Ecel Değişir mi?

 

Allah Teâlâ, insanın ne zaman doğacağını ve ne zaman öleceğini ezelî ve kuşatıcı ilmiyle kesin olarak bildiği için ömrün uzaması ya da kı­salması mümkün değildir. "Allah'ın her şeye gücü yeter, binâena­leyh daha fazla ya­şamak için kulun yapacağı duâyı kabul etmek O'nun için zor ya da imkânsız değildir" demek bir çelişkidir. Çünkü Allah Teâlâ, tüm geleceği olduğu gibi, her insanın ne zaman öleceğini de önce­den ve kesin olarak bilir. Bu bakımdan duâ ile değişerek ileri bir za­mana erte­lendiği sanılan ecel, aslında, Allah tara­fından kesin şekilde be­lirlenmiş olan ecel­dir. Şu halde Allah'ın bir kimse için takdir buyur­duğu ölüm tarihini bu kişinin duâsıyla değiştirmesi demek, O'nun bu olayı sonra düşünmesi ve iki şey arasında tercih yapması gibi ezelî bil­gisine ters düşen bir durum­dur. Buna "Bedâ" denir. Bedâ ise Şiîlikte bir inançtır ve Allah'ın sıfatla­rına, kemal ve kuşatıcılığına aykırıdır.
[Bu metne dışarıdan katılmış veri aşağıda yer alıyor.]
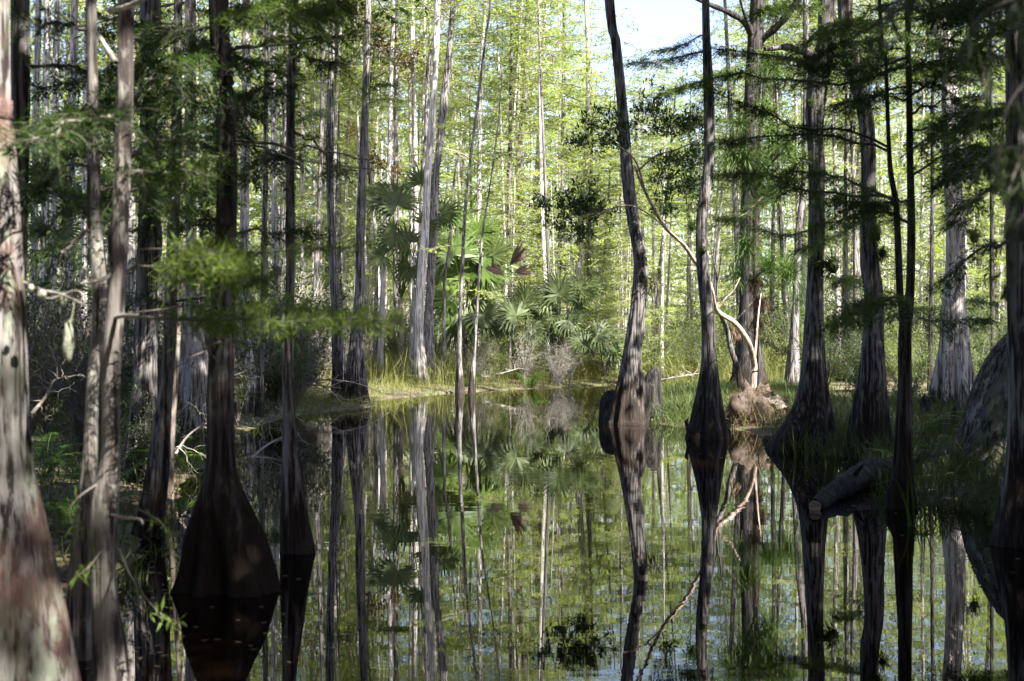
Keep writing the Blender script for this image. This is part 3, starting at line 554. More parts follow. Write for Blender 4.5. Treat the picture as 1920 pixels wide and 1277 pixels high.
# dark tiers crossing the right woods
for q, (key, pts, dd) in enumerate([
    ('T34', [(1667,277),(1590,245),(1500,240),(1420,205),(1335,172)], (12.2, 12)), ('T34', [(1668,285),(1600,262),(1500,255),(1400,258),(1350,262)], (12.2, 13)),
    ('T34', [(1680,372),(1590,365),(1500,355),(1440,330),(1345,328)], (12.2, 11.5)), ('T34', [(1681,376),(1600,340),(1540,325),(1470,322)], (12.2, 13)),
    ('T35', [(1704,105),(1620,130),(1540,128),(1440,100),(1340,92)], (12, 13.5)), ('T35', [(1704,118),(1610,150),(1500,152),(1400,142),(1320,150)], (12, 12)),
    ('T35', [(1703,60),(1780,95),(1860,70),(1910,40)], (12, 10)), ('T35', [(1705,180),(1770,140),(1830,110),(1900,108)], (12, 11)),
    ('T35', [(1706,215),(1760,190),(1840,180)], (12, 12)), ('T33', [(1612,160),(1680,128),(1760,140),(1820,150)], (19.5, 17)), ('T33', [(1640,560),(1600,520),(1575,530)], (19.5, 18)),
    ('T32', [(1530,330),(1460,345),(1400,400),(1350,410)], (19, 17)), ('T32', [(1530,90),(1600,112),(1680,108),(1740,125)], (19, 17)), ('T32', [(1530,430),(1470,440),(1400,425)], (19, 18)),
    ('T33', [(1629,400),(1570,440),(1500,470)], (19, 17)), ('T36', [(1786,300),(1850,310),(1900,350)], (26, 22)), ('T30', [(1328,95),(1290,100),(1240,115),(1185,120)], (21, 19)),
    ('T30', [(1329,150),(1290,162),(1240,175)], (21, 19)), ('T30', [(1326,60),(1280,85),(1230,95)], (21, 20)), ('T35', [(1708,420),(1650,400),(1590,408),(1520,425)], (12, 12.5)),
    ('T35', [(1708,330),(1770,290),(1850,275)], (12, 11)), ('T38', [(1900,200),(1830,215),(1760,260)], (9.6, 9)), ('T38', [(1900,330),(1840,360),(1790,420)], (9.6, 9)), ('T38', [(1900,60),(1830,30),(1740,20),(1640,10)], (9.6, 9)),
    ('T38', [(1900,120),(1800,80),(1700,70),(1600,95)], (9.6, 10)), ('T38', [(1900,450),(1830,470),(1760,540)], (9.6, 10)), ('T34', [(1655,60),(1600,40),(1560,60)], (12, 11))]):
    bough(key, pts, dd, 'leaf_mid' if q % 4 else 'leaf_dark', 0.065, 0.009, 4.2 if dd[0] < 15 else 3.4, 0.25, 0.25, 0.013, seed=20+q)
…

"Allah dilediğini siler, dilediğini de (olduğu gibi) bırakır." (13/Ra'd, 39) me­alin­deki âyet-i kerimeye dayanarak ömrün artıp eksilebileceğine, ya da başka bir ifade ile ecelin değişebileceğine inanmak da bir yanılgıdır. Gerçekte Allah'ın, dilediğini silmesi; O'nun başlangıcı ve sınırı ol­ma­yan bilgisiyle, -yok olmasını belirlediği şeyi- zamanı geldiğinde or­tadan kaldırması ve de­vam edecek olan şeyi de vâdesine kadar bek­letmesi demektir.

Burada şöyle bir soru ile karşılaşmak mümkündür: "Mâdem ki her şey önceden kesin olarak belirlenmiştir ve her şey za­manı gelince olup bitmektedir, öyle ise kulun duâ etmesi, örneğin, şer ve belâların def olması, barışın, huzur ve mutluluğun gelmesi için di­lekte bu­lunması bir anlam taşımamaktadır. Halbuki Allah Teâlâ: "Rabbiniz bu­yurdu, Bana duâ edin, Benden dilekte bulunun, sizin için kabul ede­yim." (40/Mü'min, 60) diyor. Bu nasıl açıklanabilir? "
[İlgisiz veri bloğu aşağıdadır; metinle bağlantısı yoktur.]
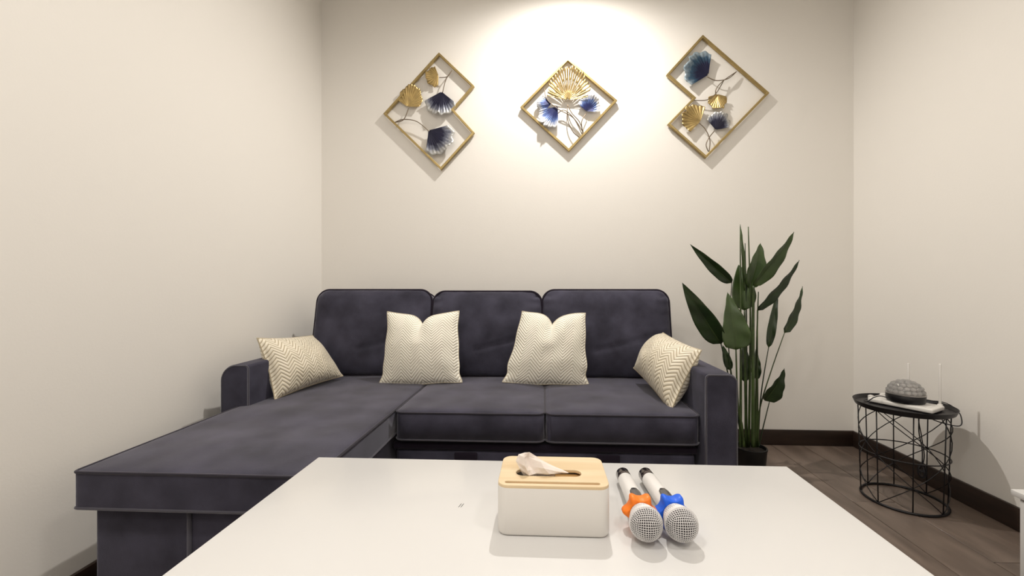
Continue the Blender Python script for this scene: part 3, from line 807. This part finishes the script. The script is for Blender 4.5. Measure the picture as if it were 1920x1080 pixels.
cord('power_cable', [dc + Vector((.062, .01, .012)), rc_ + Vector((.10, -.012, .030)), rc_ + Vector((.135, -.02, .028)), STC + Vector((.165, -.03, STH + .006)), STC + Vector((.183, -.045, STH - .010)), STC + Vector((.178, -.075, STH - .035)),
                     STC + Vector((.125, -.125, STH - .06)), STC + Vector((.06, -.10, STH - .05)), STC + Vector((.02, -.06, STH - .032)), STC + Vector((.03, -.06, .30)), STC + Vector((.045, -.055, .22)), STC + Vector((.04, -.05, .17))], .0022, 'thin black cord looping over the right rim of the wire table')
cord('network_cable', [rc_ + Vector((-.055, .0, .030)), rc_ + Vector((-.085, .02, .040)), rc_ + Vector((-.118, .018, .034)), rc_ + Vector((-.138, .03, .012)), rc_ + Vector((-.12, .075, .006)), rc_ + Vector((-.06, .11, .006))], .0022, 'short black cable at the left end of the white router')
bundle = thing('cord_bundle', 'tied bundle of black cord hanging inside the wire table', 'cable', STC + Vector((.04, -.05, .12)))
for k, (aa, rr, hh) in enumerate(((0, .016, .055), (1.2, .02, .045), (2.4, .014, .06))):
    tube('loop', spline([(rr * math.cos(aa) * math.sin(t), rr * math.sin(aa) * math.sin(t), .03 + hh * .5 * math.cos(t) * 1.0) for t in [2 * PI * i / 10 for i in range(10)]], 4, True), .0022, M_cord, bundle, 6, True)
tube('tie', [(.008 * math.cos(2 * PI * i / 12), .008 * math.sin(2 * PI * i / 12), .03) for i in range(12)], .004, M_cord, bundle, 6, True)
tube('cord_lead', spline([(0, 0, .05), (.004, .004, .12), (-.008, .006, .2), (-.02, -.01, STH - .022 - .12)], 6), .0022, M_cord, bundle, 6)
box('adapter', (-.055, -.035, STH - .022 - .12 - .022), (.01, .01, STH - .0205 - .12), M_cord, bundle, .004, 2)

# ------------------------------------------------------------------ white cabinet at the right edge of the picture
cabc = Vector((1.62, .95, 0)); CH = .35
cab = thing('low_cabinet', 'white low cabinet against the right wall, only its corner showing', 'cabinet', cabc)
box('cabinet_top', (1.386 - cabc.x, .40 - cabc.y, CH - .018), (XR - .016 - cabc.x, 1.338 - cabc.y, CH), M_white, cab, .003, 2)
box('body', (1.400 - cabc.x, .42 - cabc.y, 0), (XR - .016 - cabc.x, 1.325 - cabc.y, CH - .018), M_white, cab, .002, 2)
for k in range(2):
    d_ = box('door', (1.392 - cabc.x, .43 + k * .447 - cabc.y, .03), (1.400 - cabc.x, .43 + k * .447 + .441 - cabc.y, CH - .024), M_white, cab, .002, 2)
Önce şu gerçeği anlamaya çalışmak gerekir ki, Allah'ın kesin yasa­ları arasındaki ilişkilerde insanın ruhsal ve psikolojik yönlenmesini sağ­layan etkiler vardır. Şer, kötülük, sıkıntı ve huzursuzluk, ya da ha­yır, huzur, se­vinç ve bereket göreceli kavramlardır. Bunlar herkese göre deği­şir. Nitekim aynı olayın, birini sevindirirken, bir diğerini acılara boğ­duğu bi­linen bir ger­çektir. Örneğin Allah Teâlâ, kullarından birinin duâsını ka­bul ederek ama­cını gerçekleştirmekle onu sevindirmeyi, buna karşın o kimseden nefret eden bir diğerini de dolayısıyla aynı anda üzmeyi ezelî ilminde takdir etmiş olabilir. Şu halde bir kimse­nin, örneğin: "Allah'ım beni mutlu kıl!" diye duâ etmesi üzerine o insa­nın gerçekten de her­hangi bir nedenle mutluluk duymaya başla­ması Allah'ın ezelde böyle bir olayı bilmiş olmasındandır.

Ecel ve ömür meselelerine gelince bunlarda hiçbir izâfîlik yoktur. Bilâkis ömür, ecel ve ölüm çok somut hayat olaylarıdır. Bunların ke­sin ve pozitif açıklamaları vardır. Her insana göre farklı anlamlarda yo­rum­lana­mazlar. Ölüm olayı, her insanın kanaat ve yargısında yine ölümdür. Ecel ve ömür de böyledirler. Dolayısıyla ölümü hazırlayan nedenlerle; değişken, izâfî psikolojik olayları karıştırmamak gerekir.